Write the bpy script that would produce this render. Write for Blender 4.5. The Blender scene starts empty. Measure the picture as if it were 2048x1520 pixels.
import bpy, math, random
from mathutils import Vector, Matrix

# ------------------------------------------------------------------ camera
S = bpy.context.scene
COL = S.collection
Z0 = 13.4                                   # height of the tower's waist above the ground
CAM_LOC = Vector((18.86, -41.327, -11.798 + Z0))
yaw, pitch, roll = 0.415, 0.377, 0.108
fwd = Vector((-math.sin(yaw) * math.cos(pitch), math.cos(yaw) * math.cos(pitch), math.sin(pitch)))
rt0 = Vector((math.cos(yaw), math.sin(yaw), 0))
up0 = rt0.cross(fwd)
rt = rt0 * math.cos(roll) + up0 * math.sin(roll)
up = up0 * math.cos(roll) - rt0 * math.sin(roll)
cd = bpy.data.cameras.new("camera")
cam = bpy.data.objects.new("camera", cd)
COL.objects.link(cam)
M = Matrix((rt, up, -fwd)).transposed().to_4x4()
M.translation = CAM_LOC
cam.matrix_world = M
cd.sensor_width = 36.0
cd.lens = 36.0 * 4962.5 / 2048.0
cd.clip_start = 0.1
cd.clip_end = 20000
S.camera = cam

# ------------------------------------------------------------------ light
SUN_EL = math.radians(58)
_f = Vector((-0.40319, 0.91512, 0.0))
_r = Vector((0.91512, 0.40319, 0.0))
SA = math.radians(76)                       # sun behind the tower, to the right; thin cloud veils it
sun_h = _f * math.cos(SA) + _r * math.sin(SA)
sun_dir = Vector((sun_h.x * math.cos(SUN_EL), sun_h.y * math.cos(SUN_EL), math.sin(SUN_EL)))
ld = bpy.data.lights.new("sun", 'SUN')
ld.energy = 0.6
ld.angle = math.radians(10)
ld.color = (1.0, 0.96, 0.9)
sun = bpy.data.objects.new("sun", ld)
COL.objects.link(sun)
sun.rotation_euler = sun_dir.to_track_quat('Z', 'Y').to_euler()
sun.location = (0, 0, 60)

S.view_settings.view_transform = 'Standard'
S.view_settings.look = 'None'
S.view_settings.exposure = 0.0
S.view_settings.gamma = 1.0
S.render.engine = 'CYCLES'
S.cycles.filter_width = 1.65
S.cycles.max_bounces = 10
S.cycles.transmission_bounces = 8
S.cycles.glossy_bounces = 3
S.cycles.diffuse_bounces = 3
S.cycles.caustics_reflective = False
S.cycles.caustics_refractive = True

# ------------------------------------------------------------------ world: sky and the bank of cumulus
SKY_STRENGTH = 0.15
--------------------
Request: Give the number of lines in the material above that have the word "render" in them, and nothing more.

Solution to the problem: 2